Dr. Carr described the impact he hopes to leave on students and what he hopes they will take away.


“I hope they walk away from this experience feeling more empowered, knowing that they can excel in courses they might have found challenging. I hope they learn that there is a process they can follow to make that happen. They can soon understand things differently and that the process is important. So I think that’s my overall hope,” Dr. Carr stated.


As for the future of the scholar/artist-in-residence program, Mrs. Lappas and others have already begun discussing future experts they can invite to Malvern in the following years.


“We’ve assembled a committee of people to help select next year’s artist/scholar-in-residence. This year’s residents will also be part of that committee. So, Dr. Carr will be on that committee this year to help choose next year’s residents. We’re considering a lot of names. We want this to be an honor for someone if they’re selected to be the scholar-in-residence at Malvern. We’re looking at very high-level individuals.

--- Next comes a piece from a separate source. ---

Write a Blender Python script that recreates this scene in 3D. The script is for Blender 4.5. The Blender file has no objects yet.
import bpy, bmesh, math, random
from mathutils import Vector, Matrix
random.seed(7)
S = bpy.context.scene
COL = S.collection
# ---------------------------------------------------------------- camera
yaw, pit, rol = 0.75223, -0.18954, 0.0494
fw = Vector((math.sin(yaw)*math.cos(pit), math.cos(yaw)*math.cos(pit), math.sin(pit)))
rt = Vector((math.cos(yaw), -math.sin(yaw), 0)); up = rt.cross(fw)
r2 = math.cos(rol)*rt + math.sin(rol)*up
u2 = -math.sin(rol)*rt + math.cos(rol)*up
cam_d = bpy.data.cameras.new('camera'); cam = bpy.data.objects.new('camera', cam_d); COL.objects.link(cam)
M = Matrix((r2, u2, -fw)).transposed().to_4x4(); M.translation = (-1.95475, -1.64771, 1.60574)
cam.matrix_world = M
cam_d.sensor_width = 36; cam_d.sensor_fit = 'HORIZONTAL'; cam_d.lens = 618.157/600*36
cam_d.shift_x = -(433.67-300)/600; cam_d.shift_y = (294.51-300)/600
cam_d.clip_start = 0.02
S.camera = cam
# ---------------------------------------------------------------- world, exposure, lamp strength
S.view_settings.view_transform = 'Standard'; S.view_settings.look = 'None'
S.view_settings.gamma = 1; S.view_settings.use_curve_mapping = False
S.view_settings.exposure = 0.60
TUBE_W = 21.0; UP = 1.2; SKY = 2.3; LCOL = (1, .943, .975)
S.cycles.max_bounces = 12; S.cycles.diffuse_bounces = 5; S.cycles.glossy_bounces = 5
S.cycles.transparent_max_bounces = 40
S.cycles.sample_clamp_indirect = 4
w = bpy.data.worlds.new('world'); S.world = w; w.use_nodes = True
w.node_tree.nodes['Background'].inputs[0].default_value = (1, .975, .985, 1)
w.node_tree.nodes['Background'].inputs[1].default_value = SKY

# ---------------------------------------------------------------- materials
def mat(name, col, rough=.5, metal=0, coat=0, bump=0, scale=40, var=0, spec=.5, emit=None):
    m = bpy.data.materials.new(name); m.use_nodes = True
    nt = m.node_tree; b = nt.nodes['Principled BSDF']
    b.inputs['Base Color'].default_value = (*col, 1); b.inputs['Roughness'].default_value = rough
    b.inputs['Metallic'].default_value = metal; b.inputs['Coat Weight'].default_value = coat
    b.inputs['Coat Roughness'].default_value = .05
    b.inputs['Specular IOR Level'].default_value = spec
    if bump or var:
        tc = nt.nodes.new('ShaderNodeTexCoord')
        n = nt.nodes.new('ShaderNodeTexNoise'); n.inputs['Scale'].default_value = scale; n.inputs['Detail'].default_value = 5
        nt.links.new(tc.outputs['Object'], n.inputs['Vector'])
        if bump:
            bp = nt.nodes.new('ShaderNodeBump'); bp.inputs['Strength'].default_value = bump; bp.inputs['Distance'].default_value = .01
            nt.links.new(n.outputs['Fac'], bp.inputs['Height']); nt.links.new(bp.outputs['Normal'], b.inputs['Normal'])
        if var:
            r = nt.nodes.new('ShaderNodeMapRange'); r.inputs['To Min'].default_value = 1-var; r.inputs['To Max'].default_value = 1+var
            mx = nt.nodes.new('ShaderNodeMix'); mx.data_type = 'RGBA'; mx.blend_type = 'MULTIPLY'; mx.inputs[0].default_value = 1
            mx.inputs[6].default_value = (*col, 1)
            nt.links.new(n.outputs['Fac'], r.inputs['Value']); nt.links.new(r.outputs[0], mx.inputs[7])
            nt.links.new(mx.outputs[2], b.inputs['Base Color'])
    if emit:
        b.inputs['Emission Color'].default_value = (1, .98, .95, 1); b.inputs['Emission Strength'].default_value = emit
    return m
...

However, the program still has questions regarding the criteria for selection and invites newfound possibilities for the school and the students.


“I think one of the questions we’re still unsure of is whether one of the prerequisites is that they must be a Malvern alum. I hope not. I’d like to see women come in and be the scholar-in-residence. I hope it’s not a requirement, but we’re considering that. We thought it was important for the first one to be an alum,” Mrs. Lappas stated.


The future of the scholar/artist-in-residence program is bright and exciting. Dr. Carr has immense knowledge and expertise to share with the students and can make Malvern an even greater educational experience. Learning to solve problems in a new way and change how education approaches teaching students is no small feat, but Malvern is fortunate to have Dr. Carr on campus.